RI ESG Briefing, April 17: US Supreme Court makes judgment in Kiobel vs Shell case

The round-up of environmental, social and governance news

Environmental

America’s wind energy sector grew by 28% in 2012, said the American Wind Energy Association (AWEA). Wind energy’s growth set a new installation record confirming its status as a mainstream energy source and boosting the US economy, said AWEA, which labelled 2012 as the “best year ever”. However, it’s thought that much of the $25bn investment, and a flood of projects in the fourth quarter, were driven by developers trying to meet the year-end expiration date of the US government’s Production Tax Credit incentive scheme.

Germany-based reinsurance giant Munich Re has released a study, produced in cooperation with the German Aerospace Center, showing that changing climatic conditions are having “considerable influence” on the increase in severe thunderstorm losses in the US.

A new report from the World Business Council for Sustainable Development (WBCSD) is urging companies to assess nature-related risks and opportunities. The paper Eco4Biz – Ecosystem services and biodiversity tools to support business decision-making, encourages companies to explore the tools that can help them better incorporate nature into business decision-making.

Social

PGGM, the Netherlands-based giant with €133bn under management, reportedly plans to check the more than 2,800 companies in the FTSE All-World index in which it has invested against a specific ESG index to encourage the firms to improve their sustainability practices. Using an in-house model, PGGM has been assessing the companies’ performance based on 70 environmental, social policy and governance (ESG) criteria, IPE.com reported.

There is a strong link between corporates highly rated by research group EIRIS on environmental criteria and a reduction in worst-case-scenario risk, according to research by St Andrews University’s Centre for Responsible Banking and Finance. “This is exciting news for pension funds looking to manage assets over the long term and seeking data to minimise extremely negative environmental scenarios,” wrote Dr Andreas Hoepner and Virginia Jennings. The findings were based on data from an annually updated FTSE All World Developed universe of companies between 2005 and 2010 (24 countries and approximately 1,800 firms per annum) and their ratings by EIRIS on five different environmental criteria.h6. Governance

The US Supreme Court has finally ruled in the long-running ‘Alien Tort Statute’ case of Kiobel v. Royal Dutch Petroleum. The plaintiffs were Nigerian citizens who claimed that oil-exploration corporations assisted the Nigerian government during the 1990s in committing violations of customary international law. The case has been on the radar screen of a group of leading responsible investors (link). But Chief Justice Roberts affirmed a previous court of Appeal ruling, saying: “Corporations are often present in many countries, and it would reach too far to say that mere corporate presence suffices.”

A number of Australian investors have filed a second class-action lawsuit against ratings agency Standard & Poor’s, claiming it misled them over derivatives ratings in the run-up to the financial crisis, according to a Reuters report.
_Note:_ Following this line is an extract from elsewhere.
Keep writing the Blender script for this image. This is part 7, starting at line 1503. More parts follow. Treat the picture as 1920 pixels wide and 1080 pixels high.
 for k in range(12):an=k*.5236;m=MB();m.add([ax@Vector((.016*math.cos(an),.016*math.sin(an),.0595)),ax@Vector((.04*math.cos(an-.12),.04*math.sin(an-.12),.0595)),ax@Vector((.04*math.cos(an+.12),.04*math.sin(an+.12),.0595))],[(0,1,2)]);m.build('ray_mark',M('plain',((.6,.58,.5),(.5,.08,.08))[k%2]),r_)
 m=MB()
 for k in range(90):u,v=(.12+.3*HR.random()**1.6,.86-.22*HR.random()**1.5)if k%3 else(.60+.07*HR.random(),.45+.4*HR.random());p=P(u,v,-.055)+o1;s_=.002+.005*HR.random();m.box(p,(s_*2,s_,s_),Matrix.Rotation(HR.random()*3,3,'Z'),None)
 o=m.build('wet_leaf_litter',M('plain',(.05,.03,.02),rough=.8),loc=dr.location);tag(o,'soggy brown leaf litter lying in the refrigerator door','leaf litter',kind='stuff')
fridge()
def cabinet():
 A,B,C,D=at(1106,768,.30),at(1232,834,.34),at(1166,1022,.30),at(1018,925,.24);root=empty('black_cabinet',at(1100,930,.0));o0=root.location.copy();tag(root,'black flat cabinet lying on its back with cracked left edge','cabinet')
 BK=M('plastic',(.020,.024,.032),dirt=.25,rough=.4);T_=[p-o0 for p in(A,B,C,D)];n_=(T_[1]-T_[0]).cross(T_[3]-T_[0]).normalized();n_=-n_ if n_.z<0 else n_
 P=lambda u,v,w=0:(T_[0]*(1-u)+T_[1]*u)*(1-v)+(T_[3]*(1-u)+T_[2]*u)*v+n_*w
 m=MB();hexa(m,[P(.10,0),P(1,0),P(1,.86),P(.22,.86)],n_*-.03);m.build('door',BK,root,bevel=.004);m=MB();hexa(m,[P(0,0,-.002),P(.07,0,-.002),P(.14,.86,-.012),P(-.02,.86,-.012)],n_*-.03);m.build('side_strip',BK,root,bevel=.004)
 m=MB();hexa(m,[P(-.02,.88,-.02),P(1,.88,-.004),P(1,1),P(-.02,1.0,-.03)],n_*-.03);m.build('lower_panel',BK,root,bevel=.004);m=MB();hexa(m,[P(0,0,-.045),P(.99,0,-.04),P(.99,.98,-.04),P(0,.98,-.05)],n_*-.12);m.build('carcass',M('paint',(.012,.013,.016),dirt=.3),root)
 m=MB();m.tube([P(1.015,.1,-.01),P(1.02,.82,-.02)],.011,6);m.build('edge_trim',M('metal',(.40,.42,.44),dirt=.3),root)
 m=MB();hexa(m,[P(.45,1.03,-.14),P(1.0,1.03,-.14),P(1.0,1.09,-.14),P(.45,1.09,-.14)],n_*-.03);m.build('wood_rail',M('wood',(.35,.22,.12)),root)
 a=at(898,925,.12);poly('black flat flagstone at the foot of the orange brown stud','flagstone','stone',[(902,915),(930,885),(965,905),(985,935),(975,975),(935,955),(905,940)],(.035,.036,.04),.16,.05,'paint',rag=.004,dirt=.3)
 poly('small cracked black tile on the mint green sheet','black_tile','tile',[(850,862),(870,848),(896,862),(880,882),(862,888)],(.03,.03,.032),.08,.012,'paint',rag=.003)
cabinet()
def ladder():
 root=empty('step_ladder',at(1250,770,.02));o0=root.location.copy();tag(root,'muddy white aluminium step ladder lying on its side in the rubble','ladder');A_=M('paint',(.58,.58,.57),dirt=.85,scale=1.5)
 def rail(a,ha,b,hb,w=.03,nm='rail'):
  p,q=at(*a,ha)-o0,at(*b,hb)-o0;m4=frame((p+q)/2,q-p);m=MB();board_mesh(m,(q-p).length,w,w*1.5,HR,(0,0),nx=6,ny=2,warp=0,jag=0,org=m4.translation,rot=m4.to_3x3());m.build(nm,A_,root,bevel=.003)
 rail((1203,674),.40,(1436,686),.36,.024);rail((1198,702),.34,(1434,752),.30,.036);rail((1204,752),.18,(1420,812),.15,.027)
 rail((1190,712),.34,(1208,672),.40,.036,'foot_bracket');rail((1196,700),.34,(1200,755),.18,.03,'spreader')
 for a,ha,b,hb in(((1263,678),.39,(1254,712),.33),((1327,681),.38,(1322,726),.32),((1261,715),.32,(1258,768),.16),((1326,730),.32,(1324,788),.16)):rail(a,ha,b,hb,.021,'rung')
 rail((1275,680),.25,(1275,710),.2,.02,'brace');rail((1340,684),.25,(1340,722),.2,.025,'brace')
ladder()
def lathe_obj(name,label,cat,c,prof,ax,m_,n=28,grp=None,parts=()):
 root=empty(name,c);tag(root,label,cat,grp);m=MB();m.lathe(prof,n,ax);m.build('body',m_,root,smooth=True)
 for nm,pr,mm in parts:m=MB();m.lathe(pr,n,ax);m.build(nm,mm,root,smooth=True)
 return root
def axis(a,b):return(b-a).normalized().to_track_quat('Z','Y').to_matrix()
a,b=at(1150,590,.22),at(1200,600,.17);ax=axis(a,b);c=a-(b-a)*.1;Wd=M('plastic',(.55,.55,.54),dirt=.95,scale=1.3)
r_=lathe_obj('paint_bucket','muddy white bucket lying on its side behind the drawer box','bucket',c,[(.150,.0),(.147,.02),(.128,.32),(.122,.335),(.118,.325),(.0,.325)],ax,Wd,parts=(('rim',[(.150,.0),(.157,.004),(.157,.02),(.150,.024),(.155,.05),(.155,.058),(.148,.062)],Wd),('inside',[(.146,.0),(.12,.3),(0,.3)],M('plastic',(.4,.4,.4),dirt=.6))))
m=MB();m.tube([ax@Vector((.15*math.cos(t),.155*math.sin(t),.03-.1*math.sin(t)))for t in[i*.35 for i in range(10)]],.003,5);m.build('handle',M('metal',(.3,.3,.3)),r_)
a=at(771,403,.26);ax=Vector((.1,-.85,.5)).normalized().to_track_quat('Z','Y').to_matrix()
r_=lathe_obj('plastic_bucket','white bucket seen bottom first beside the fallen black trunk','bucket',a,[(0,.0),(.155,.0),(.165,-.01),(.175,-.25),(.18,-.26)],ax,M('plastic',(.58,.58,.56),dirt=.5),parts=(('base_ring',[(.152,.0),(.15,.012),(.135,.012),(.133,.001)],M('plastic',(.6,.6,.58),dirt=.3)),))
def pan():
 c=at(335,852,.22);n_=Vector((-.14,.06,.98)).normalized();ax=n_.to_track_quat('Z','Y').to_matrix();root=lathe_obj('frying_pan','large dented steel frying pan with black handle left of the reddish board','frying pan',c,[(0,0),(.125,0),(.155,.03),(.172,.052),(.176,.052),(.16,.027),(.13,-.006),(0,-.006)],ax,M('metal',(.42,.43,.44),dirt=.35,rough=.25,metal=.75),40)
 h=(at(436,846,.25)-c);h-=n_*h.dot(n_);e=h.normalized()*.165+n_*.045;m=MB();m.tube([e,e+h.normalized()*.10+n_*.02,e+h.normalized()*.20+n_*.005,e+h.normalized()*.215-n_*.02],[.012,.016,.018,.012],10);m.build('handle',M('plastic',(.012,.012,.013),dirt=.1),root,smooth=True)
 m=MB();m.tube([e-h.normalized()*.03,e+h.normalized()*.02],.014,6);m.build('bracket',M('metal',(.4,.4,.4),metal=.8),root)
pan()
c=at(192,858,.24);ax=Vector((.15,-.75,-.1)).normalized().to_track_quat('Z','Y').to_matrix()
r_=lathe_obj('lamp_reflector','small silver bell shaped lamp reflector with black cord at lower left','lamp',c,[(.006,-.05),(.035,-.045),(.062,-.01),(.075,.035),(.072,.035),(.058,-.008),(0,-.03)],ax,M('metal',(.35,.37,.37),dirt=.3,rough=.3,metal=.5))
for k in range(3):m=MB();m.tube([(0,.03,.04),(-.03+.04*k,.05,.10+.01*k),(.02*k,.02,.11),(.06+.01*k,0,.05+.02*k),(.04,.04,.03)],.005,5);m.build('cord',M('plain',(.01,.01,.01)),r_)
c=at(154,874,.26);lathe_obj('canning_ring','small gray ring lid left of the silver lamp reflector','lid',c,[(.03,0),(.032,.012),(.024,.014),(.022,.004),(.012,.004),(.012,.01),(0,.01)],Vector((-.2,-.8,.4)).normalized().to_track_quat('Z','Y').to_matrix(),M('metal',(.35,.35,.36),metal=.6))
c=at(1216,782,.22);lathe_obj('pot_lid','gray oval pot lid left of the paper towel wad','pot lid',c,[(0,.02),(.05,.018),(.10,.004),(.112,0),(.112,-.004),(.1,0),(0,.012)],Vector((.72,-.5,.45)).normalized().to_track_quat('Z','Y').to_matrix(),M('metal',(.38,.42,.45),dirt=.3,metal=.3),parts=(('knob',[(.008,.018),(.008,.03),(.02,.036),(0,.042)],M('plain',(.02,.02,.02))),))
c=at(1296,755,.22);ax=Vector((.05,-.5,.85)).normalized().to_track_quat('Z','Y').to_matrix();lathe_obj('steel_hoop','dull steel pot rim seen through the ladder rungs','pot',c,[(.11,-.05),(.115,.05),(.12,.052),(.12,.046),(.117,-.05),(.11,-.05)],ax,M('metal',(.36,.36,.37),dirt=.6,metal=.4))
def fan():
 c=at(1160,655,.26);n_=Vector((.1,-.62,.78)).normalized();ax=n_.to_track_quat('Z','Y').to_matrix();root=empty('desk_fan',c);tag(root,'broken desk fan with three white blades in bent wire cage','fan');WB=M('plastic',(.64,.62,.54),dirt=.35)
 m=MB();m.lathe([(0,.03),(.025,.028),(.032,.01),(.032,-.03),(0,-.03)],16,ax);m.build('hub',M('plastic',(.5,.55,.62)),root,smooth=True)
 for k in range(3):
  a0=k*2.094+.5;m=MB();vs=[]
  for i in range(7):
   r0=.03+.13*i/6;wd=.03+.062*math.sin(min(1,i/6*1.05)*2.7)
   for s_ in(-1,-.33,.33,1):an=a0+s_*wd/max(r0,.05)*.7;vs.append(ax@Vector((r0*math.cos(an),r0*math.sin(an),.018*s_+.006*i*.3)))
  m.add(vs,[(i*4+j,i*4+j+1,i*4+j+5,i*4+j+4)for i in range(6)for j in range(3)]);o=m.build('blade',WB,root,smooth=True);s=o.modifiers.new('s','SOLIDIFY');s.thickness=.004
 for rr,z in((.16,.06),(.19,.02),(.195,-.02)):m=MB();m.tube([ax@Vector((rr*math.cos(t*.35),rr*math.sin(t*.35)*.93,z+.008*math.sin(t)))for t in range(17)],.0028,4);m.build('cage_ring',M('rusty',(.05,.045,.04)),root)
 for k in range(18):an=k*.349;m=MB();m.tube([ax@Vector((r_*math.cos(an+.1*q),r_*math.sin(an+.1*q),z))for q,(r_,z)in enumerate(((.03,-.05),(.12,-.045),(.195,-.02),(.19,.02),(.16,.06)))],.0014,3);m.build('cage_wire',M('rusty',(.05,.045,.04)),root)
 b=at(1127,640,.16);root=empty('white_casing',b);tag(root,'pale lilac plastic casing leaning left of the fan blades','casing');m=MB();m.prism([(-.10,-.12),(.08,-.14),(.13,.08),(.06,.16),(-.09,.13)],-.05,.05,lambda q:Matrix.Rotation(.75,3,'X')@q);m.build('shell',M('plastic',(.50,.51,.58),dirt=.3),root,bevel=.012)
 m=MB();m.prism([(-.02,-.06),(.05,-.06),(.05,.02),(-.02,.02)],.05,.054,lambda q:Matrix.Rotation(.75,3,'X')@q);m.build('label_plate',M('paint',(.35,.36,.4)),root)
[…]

Claims firm IMF Australia said the group of 90 councils, churches and charities had lost more than A$200m in collateralised debt obligations (CDOs). S&P reportedly said the lawsuit was without merit, and that it would vigorously defend itself.

The Missouri-based Police Retirement System of St. Louis, has reportedly sued investment bank J.P. Morgan Chase over its 2012 “London Whale” $6.2bn trading losses scandal. The fund claims the bank and senior executives breached their duties to shareholders – and referred to 2011 warning letters to the bank from union-linked CtW Investment Group.

A group of investors in J.P Morgan including the American Federation of State, County and Municipal Employees (AFSCME), the Connecticut Retirement Plans and Trust Funds, Hermes Fund Managers and the New York City Pension Funds, have sought support from other investors on their proposal to split the CEO/chairman roles at the bank. An independent chair would eliminate a “structural conflict of interest” they said.

UK transport group National Express should strengthen its oversight and reporting of employment issues, according to the Local Authority Pension Fund Forum (LAPFF). The Forum, which represents pension funds with over £115bn (€134.2bn) in assets, will recommend that its members vote against the company’s report and accounts at the company’s annual meeting on May 9.

US SRI fund firm Zevin Asset Management has filed a shareholder resolution filed at US restaurant chain operator Darden on lobbying disclosure. Zevin is concerned over the firm’s lobbying on minimum wage and sick day policies.